* **CHALLENGE**
Extract every line of the material that holds the string "scene".

#####

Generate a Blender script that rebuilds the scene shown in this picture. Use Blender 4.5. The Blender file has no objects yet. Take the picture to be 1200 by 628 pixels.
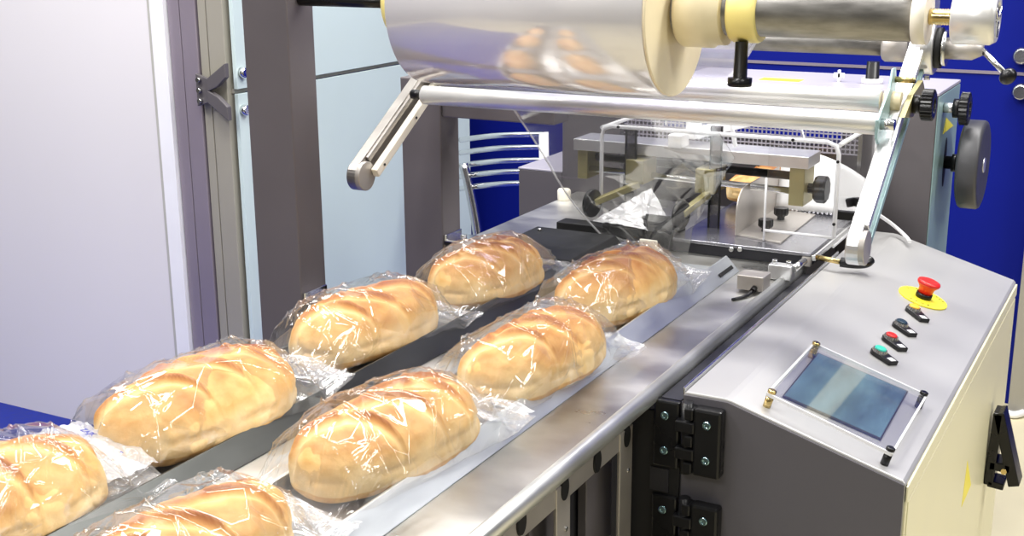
import bpy, math, random
import numpy as np
from mathutils import Vector, Matrix, noise
C = bpy.context.scene.collection
SC = bpy.context.scene
PI = math.pi
# ------------------------------------------------------------------ camera
F_PX, YAW, PIT, ROL, CZ = 1480.0, 0.267207293, -0.494159727, -0.00680305587, 1.43
YAW, PIT = -0.494159727, 0.267207293
Fw = Vector((math.sin(YAW)*math.cos(PIT), math.cos(YAW)*math.cos(PIT), -math.sin(PIT)))
Rt0 = Fw.cross(Vector((0, 0, 1))).normalized(); Up0 = Rt0.cross(Fw)
Rt = Rt0*math.cos(ROL) + Up0*math.sin(ROL); Up = Up0*math.cos(ROL) - Rt0*math.sin(ROL)
cam = bpy.data.cameras.new('camera'); cam.lens = F_PX/1200*36; cam.sensor_width = 36; cam.clip_start = .02
co = bpy.data.objects.new('camera', cam); C.objects.link(co)
m3 = Matrix((Rt, Up, -Fw)).transposed(); co.matrix_world = Matrix.Translation((0, 0, CZ)) @ m3.to_4x4()
SC.camera = co
def ray(px, py):
    return Rt*((px-600)/F_PX) + Up*(-(py-314)/F_PX) + Fw
def G(px, py, z=.85):
    d = ray(px, py); return Vector((0, 0, CZ)) + d*((z-CZ)/d.z)
def GY(px, py, y):
    d = ray(px, py); return Vector((0, 0, CZ)) + d*(y/d.y)
def GX(px, py, x):
    d = ray(px, py); return Vector((0, 0, CZ)) + d*(x/d.x)
# ------------------------------------------------------------------ materials
def mat(name, col=(.5, .5, .5), rough=.5, metal=0., **k):
    m = bpy.data.materials.new(name); m.use_nodes = True
    nt = m.node_tree; b = nt.nodes['Principled BSDF']
    b.inputs['Base Color'].default_value = (*col, 1); b.inputs['Roughness'].default_value = rough; b.inputs['Metallic'].default_value = metal
    for a, v in k.items():
        if a in ('vary', 'scale', 'stretch', 'bump', 'rvary'): continue
        b.inputs[a].default_value = v
    vary = k.get('vary', .06); sc = k.get('scale', 12.); st = k.get('stretch', (1, 1, 1))
    tc = nt.nodes.new('ShaderNodeTexCoord'); mp = nt.nodes.new('ShaderNodeMapping'); mp.inputs['Scale'].default_value = st
    n = nt.nodes.new('ShaderNodeTexNoise'); n.inputs['Scale'].default_value = sc; n.inputs['Detail'].default_value = 5
    nt.links.new(tc.outputs['Object'], mp.inputs[0]); nt.links.new(mp.outputs[0], n.inputs['Vector'])
    r = nt.nodes.new('ShaderNodeMapRange'); r.inputs['From Min'].default_value = .3; r.inputs['From Max'].default_value = .7
    r.inputs['To Min'].default_value = 1-vary; r.inputs['To Max'].default_value = 1+vary
    nt.links.new(n.outputs['Fac'], r.inputs['Value'])
    mx = nt.nodes.new('ShaderNodeVectorMath'); mx.operation = 'SCALE'; mx.inputs[0].default_value = col
    nt.links.new(r.outputs[0], mx.inputs['Scale']); nt.links.new(mx.outputs[0], b.inputs['Base Color'])
    rv = k.get('rvary', .05)
    r2 = nt.nodes.new('ShaderNodeMapRange'); r2.inputs['From Min'].default_value = .3; r2.inputs['From Max'].default_value = .7
    r2.inputs['To Min'].default_value = max(.02, rough-rv); r2.inputs['To Max'].default_value = rough+rv
    nt.links.new(n.outputs['Fac'], r2.inputs['Value']); nt.links.new(r2.outputs[0], b.inputs['Roughness'])
    if k.get('bump'):
        bp = nt.nodes.new('ShaderNodeBump'); bp.inputs['Strength'].default_value = k['bump']; bp.inputs['Distance'].default_value = .001
        nt.links.new(n.outputs['Fac'], bp.inputs['Height']); nt.links.new(bp.outputs[0], b.inputs['Normal'])
    return m
M = {}
M['table'] = mat('table_steel', (.55, .545, .525), .36, .92, vary=.24, scale=5, stretch=(1.4, 2.2, 1), rvary=.10)
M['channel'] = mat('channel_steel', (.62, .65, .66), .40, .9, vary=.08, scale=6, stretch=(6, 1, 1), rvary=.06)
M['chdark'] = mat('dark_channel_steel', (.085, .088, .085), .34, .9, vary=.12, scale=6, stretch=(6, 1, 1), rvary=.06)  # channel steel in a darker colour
M['chrome'] = mat('bright_steel', (.78, .78, .78), .16, 1, vary=.04, rvary=.04)
M['armdark'] = mat('worn_arm_steel', (.33, .31, .29), .34, .85, vary=.15, scale=14)
M['edge'] = mat('table_edge_steel', (.66, .67, .66), .38, .85, vary=.06)
M['bedsteel'] = mat('bed_plate_steel', (.30, .30, .33), .24, .8, vary=.12, scale=10)
M['alu'] = mat('aluminium', (.74, .74, .75), .33, .85, vary=.06, scale=25, stretch=(1, 6, 1))
M['alurod'] = mat('turned_aluminium', (.84, .83, .81), .34, .6, vary=.10, scale=14, stretch=(.5, 2, 2))
M['shaft'] = mat('worn_steel_shaft', (.27, .26, .245), .42, .85, vary=.25, scale=18, stretch=(1.5, 5, 5))
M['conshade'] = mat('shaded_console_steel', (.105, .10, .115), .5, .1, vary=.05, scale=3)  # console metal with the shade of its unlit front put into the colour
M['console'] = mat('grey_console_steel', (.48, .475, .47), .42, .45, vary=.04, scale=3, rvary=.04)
M['conside'] = mat('floor_reflection_yellow', (.80, .76, .52), .38, .1, vary=.04, scale=3)  # floor's yellow reflection painted onto the grey steel side
M['post'] = mat('grey_post_paint', (.135, .12, .128), .42, .25, vary=.07, scale=5)
M['house'] = mat('grey_housing_paint', (.115, .105, .112), .45, .15, vary=.05, scale=5)
M['housetop'] = mat('lit_lilac_grey', (.42, .40, .46), .38, .1, vary=.04, scale=4)  # housing metal lightened as on its lit tops; also colours the mesh
M['black'] = mat('black_plastic', (.007, .007, .008), .30, 0, vary=.1, **{'Specular IOR Level': .35})
M['blackm'] = mat('black_matt', (.010, .010, .011), .55, 0, vary=.15, **{'Specular IOR Level': .3})
M['dark'] = mat('dark_panel', (.016, .016, .022), .5, .1, vary=.1)
M['olive'] = mat('olive_bronze', (.36, .32, .15), .38, .6, vary=.08, scale=30)
M['brass'] = mat('brass', (.62, .47, .20), .25, 1, vary=.08, scale=30)
M['cream'] = mat('cream_nylon', (.80, .70, .46), .38, 0, vary=.05)
M['yellowring'] = mat('yellow_nylon', (.82, .70, .25), .35, 0, vary=.05)
M['ivory'] = mat('ivory_plastic', (.85, .80, .68), .4, 0, vary=.04)
M['white'] = mat('white_plastic', (.86, .86, .87), .4, 0, vary=.03)
M['bracket'] = mat('satin_bracket', (.46, .43, .40), .4, .6, vary=.07, scale=20)
M['red'] = mat('red_plastic', (.66, .02, .015), .32, 0, vary=.04)
M['yellow'] = mat('yellow_plate', (.92, .80, .05), .42, 0, vary=.05)
M['orange'] = mat('orange_lens', (.95, .50, .03), .3, 0, vary=.04)
M['green'] = mat('green_lens', (.05, .60, .45), .3, 0, vary=.1)
M['navy'] = mat('dark_blue_lens', (.01, .035, .06), .25, 0)
M['bluewall'] = mat('blue_wall_panel', (.004, .010, .20), .5, 0, vary=.10, scale=1.2, **{'Specular IOR Level': .12})
M['whitewall'] = mat('white_wall_panel', (.80, .775, .795), .38, 0, vary=.03, scale=.8)
M['trimwhite'] = mat('white_trim', (.88, .88, .92), .4, 0, vary=.02)
M['putty'] = mat('putty_trim', (.50, .49, .45), .5, 0, vary=.03)
M['column'] = mat('mauve_grey_column', (.29, .25, .30), .4, .3, vary=.06, scale=3)
M['beige'] = mat('beige_grey_column', (.34, .32, .27), .45, .1, vary=.06, scale=3)
M['glass'] = mat('pale_blue_glass_panel', (.57, .68, .69), .10, 0, vary=.05, scale=1.5)
M['floor'] = mat('beige_floor', (.72, .65, .44), .45, 0, vary=.04, scale=6)
M['carpet'] = mat('blue_carpet', (.006, .02, .26), .8, 0, vary=.12, scale=60)
M['bolt'] = mat('zinc_bolt', (.35, .55, .60), .2, 1, vary=.1, scale=60)
M['nut'] = mat('steel_bolt', (.6, .6, .6), .22, 1)
M['text'] = mat('printed_ink', (.02, .02, .02), .6, 0)
M['inkblue'] = mat('blue_ink', (.04, .05, .30), .6, 0)
M['teal'] = mat('teal_grey_paint', (.30, .44, .45), .35, .3, vary=.06)
M['wheel'] = mat('charcoal_wheel', (.055, .055, .06), .42, .1, vary=.06)
M['filmroll'] = mat('rolled_clear_film', (.84, .82, .84), .15, .40, vary=.05, scale=3, stretch=(.6, 4, 4), rvary=.06)
M['filmedge'] = mat('wound_film_edge', (.80, .70, .48), .38, 0, vary=.05, scale=20)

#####

* **THE REPLY**
Generate a Blender script that rebuilds the scene shown in this picture. Use Blender 4.5. The Blender file has no objects yet. Take the picture to be 1200 by 628 pixels.
C = bpy.context.scene.collection
SC = bpy.context.scene